Wednesday, October 10, 2007

Hip-Hop

Today, while looking for something else, I ran across the links to three parts of a four part series on Hip-Hop and the Corporate Music Industry. This is of prime importance for Greens because we have three candidates for the Green Part presidential nomination who are part of the African American community from which hip-hop came: Jared Ball, Elaine Brown and Cynthia McKinney. This series was developed by Dr. Jared Ball, one of those candidates and uses Hip-Hop to explore more fundamental issues. (Bold emphais is my doing.)
Given the societal need and function of mass media and popular culture, all that is popular is fraudulent. Popularity is in almost every case an intentionally constructed fabrication of what it claims to represent. Too few who comment on the lamentable condition of today’s popular hip-hop seem to grasp this, the political nature of the nation’s media system, nor the political function that system serves. Hip-hop is often taken out of the existing context of political struggle, repression, or the primacy of a domestic/neo-colonialism in the service of which mass media play a (the?) leading role. Media, often incorrectly defined by their technologies, are the primary conduits of ideology or worldview and must be seen as such. Therefore, their highly consolidated ownership and content management structure (corporate interlocking boards of directors, advertisers, stockholders, etc.) cannot be understood absent their ability to disseminate a consciousness they themselves sanction and mass produce. Nowhere is this more clearly demonstrable than in hip-hop.
I have seen a lot of commentary about hip-hop and rap on programs like Oprah. Much of this is about the denigration of women.

I think that we need to sort through this. Dr.
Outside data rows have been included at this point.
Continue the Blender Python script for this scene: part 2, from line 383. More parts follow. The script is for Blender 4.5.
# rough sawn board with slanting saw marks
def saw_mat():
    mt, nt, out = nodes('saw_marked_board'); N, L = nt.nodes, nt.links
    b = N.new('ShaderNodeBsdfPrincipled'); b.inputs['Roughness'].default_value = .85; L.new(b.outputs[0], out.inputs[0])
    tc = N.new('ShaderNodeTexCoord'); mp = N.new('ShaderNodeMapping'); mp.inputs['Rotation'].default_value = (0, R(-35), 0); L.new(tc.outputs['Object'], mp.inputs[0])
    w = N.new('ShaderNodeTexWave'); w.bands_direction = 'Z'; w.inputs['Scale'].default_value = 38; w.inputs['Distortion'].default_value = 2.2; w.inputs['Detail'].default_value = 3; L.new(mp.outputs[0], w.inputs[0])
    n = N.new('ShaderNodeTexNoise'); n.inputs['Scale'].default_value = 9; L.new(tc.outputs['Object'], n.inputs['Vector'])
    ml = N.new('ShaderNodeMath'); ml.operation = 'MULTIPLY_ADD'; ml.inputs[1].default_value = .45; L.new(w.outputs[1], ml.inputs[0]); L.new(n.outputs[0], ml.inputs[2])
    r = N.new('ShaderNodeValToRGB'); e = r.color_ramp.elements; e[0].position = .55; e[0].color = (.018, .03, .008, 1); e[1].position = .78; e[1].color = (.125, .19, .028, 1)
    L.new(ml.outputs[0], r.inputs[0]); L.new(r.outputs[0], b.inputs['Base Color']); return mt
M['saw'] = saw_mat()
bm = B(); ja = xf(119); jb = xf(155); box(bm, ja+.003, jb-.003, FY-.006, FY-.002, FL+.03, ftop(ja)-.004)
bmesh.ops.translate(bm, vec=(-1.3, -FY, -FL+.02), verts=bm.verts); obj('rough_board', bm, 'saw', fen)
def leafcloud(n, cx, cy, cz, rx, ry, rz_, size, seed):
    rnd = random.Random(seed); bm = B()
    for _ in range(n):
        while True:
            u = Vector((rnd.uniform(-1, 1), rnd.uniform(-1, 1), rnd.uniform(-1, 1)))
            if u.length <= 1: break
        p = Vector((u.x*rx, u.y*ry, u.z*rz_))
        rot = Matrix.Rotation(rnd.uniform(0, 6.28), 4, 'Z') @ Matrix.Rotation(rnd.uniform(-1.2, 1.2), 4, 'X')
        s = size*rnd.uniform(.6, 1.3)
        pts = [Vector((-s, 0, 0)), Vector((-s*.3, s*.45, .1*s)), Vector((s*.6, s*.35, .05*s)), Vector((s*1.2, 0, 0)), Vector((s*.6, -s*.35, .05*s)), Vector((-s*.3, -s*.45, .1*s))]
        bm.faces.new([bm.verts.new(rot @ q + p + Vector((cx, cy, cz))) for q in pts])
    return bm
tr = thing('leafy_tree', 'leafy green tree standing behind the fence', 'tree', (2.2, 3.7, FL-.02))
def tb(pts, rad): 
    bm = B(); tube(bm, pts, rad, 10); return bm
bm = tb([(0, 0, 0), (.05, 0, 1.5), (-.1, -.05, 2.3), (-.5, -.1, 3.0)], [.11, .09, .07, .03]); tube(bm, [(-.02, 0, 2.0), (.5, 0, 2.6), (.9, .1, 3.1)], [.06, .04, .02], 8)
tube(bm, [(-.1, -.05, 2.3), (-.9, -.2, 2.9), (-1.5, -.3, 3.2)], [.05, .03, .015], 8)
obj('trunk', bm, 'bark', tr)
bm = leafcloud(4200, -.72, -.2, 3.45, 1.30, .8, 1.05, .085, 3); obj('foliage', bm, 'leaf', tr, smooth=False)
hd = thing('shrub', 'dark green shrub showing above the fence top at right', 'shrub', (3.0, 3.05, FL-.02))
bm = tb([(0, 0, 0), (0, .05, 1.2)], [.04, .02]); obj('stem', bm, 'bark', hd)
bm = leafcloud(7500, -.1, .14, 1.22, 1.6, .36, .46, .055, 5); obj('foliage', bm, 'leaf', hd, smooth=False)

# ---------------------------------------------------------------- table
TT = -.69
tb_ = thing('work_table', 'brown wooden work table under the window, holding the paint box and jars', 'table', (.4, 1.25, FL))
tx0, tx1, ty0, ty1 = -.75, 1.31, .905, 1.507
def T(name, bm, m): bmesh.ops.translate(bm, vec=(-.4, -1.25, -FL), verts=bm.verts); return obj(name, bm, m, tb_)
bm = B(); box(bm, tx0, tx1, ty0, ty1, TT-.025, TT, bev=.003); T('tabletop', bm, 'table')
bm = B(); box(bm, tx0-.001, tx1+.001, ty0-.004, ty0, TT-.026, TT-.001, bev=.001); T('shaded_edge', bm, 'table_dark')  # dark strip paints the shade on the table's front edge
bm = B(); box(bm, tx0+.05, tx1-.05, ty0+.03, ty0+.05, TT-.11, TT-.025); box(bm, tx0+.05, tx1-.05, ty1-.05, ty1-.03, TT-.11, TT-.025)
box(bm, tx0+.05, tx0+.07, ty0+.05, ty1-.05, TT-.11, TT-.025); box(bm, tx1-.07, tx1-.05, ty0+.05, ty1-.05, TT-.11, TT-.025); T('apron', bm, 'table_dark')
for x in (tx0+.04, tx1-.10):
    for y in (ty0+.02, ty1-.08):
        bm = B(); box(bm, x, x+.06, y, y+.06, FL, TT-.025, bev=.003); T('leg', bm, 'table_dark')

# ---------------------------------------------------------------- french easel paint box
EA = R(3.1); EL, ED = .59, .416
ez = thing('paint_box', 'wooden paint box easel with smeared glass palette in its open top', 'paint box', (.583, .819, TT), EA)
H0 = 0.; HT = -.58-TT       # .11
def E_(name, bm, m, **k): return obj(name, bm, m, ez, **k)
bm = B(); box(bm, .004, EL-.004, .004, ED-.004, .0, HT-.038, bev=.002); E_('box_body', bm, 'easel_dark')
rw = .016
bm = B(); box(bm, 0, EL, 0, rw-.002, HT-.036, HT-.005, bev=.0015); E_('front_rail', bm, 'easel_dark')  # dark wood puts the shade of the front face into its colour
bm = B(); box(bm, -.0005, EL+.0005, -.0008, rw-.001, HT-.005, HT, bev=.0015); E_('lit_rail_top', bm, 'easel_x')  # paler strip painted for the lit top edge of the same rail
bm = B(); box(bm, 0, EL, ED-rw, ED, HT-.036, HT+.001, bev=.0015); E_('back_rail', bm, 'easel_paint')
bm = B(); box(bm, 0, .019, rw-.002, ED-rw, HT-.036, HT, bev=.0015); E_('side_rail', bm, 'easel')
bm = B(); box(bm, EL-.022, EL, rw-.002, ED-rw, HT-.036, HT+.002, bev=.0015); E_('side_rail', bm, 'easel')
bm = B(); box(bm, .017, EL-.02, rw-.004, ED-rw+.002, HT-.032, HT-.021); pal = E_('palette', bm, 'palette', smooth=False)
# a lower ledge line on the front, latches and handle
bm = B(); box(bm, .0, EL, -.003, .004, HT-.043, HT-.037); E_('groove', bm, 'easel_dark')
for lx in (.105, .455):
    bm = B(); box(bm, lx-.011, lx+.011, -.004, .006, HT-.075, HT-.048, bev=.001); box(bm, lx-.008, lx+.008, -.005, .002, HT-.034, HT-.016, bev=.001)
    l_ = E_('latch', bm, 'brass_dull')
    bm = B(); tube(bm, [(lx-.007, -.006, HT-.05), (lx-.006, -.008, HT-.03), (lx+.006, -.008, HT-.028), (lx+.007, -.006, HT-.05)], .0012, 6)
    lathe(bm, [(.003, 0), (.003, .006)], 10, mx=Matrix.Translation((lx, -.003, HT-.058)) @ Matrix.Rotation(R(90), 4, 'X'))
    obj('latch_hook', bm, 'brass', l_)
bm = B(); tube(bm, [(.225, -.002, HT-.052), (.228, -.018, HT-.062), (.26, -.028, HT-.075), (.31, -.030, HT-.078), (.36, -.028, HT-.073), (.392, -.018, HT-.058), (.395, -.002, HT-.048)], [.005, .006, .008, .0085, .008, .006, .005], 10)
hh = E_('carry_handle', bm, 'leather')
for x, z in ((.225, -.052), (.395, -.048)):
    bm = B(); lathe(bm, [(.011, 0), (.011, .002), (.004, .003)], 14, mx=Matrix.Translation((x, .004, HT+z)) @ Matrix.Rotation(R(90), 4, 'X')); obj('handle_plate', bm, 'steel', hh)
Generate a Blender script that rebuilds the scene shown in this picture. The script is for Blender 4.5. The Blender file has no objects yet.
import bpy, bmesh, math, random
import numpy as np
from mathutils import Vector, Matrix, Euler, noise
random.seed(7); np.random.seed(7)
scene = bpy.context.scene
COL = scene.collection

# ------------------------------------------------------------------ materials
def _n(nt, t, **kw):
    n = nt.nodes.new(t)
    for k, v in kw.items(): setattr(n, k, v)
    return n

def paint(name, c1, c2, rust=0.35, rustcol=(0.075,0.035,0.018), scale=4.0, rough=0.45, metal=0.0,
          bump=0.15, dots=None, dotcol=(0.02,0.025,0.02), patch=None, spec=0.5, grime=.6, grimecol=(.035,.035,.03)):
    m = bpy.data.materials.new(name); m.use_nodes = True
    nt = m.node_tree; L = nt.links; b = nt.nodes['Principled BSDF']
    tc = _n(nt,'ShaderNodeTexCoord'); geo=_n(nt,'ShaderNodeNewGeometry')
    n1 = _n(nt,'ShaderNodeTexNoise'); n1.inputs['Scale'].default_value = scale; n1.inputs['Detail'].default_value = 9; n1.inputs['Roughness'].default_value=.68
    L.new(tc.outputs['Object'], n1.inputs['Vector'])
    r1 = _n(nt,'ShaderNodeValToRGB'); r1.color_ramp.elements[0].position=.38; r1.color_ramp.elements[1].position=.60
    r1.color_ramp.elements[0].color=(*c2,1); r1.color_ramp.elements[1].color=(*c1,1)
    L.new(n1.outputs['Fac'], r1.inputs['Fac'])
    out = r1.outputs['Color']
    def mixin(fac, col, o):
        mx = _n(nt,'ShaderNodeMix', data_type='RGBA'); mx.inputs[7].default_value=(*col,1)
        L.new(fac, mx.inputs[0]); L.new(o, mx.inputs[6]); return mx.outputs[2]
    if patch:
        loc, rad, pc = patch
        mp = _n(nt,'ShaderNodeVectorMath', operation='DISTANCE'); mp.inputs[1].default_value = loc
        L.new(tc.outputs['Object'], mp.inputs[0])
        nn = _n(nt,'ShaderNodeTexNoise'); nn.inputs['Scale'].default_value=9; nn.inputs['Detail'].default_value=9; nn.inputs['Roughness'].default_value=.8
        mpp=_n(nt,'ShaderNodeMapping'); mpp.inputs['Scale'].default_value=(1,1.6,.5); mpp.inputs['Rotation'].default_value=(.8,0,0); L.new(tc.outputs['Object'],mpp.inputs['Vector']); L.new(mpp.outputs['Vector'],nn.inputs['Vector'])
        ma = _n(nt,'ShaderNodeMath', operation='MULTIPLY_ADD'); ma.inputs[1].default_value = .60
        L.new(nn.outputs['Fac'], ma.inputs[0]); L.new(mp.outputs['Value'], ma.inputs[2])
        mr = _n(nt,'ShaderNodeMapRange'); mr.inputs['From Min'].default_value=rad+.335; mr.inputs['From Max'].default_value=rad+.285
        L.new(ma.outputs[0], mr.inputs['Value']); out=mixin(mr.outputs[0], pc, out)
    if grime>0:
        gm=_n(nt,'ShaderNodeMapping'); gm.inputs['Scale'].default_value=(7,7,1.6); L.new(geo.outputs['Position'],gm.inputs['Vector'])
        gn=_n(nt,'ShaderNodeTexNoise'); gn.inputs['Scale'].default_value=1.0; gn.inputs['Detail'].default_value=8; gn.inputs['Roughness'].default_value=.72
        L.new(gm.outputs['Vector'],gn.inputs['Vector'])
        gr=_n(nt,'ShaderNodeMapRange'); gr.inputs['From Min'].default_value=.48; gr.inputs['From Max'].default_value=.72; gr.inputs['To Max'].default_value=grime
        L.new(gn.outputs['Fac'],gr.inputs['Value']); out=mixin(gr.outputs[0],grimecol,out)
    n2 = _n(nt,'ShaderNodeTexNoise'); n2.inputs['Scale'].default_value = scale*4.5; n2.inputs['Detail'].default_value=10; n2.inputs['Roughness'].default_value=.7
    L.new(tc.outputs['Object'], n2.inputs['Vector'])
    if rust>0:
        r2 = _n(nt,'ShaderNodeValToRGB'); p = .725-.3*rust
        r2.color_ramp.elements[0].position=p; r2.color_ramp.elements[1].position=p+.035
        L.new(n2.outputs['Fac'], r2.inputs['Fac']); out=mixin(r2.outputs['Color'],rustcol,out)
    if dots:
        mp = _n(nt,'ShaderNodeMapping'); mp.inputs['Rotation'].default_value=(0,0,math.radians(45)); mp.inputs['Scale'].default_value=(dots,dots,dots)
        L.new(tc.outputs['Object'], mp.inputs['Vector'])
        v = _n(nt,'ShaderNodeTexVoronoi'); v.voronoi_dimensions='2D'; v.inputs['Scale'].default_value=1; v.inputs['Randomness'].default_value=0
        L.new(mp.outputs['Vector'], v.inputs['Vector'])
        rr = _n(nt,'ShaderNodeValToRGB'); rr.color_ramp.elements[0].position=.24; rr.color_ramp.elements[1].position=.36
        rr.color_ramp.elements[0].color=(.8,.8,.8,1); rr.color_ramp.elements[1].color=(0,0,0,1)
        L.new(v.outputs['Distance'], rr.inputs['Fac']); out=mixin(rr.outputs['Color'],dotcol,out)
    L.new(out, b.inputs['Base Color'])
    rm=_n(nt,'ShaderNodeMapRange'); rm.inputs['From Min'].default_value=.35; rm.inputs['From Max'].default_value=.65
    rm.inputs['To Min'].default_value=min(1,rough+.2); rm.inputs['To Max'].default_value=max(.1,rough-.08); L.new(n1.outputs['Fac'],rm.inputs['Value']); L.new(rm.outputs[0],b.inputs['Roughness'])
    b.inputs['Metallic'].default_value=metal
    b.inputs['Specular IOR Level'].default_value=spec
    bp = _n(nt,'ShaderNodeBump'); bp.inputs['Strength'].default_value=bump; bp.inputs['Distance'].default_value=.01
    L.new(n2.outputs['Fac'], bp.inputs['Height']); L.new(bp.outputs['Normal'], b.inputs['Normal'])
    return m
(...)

Ball is saying that the popular, mass producd cultue is not the true hip-hop. He also says on his web site that he has plans to use hip-hop as one tool to help build the Green Party.
To that end we are developing a campaign which seeks to break convention by centering attention and focus on culture, those most oppressed and those who have long since given up on the vote and are looking for a new politics and new organizations. We are working with “the mayor of DC hip-hop” Head-Roc and others to provide a hip-hop and progressive artist tour which will reach out to the Indigenous, Black, Latino and poor communities who will help us develop new bases of support for the Green Party.
I think that we need all the help we can get. The Greens I know are all older, white, not connected at all to the culture that younger people inhabit. My idea of "cool" was Miles or Mulligan and avant-garde was Ornette Coleman. I rather think that Jared has the right idea here and that we need to do this whether or not Jared is the nominee.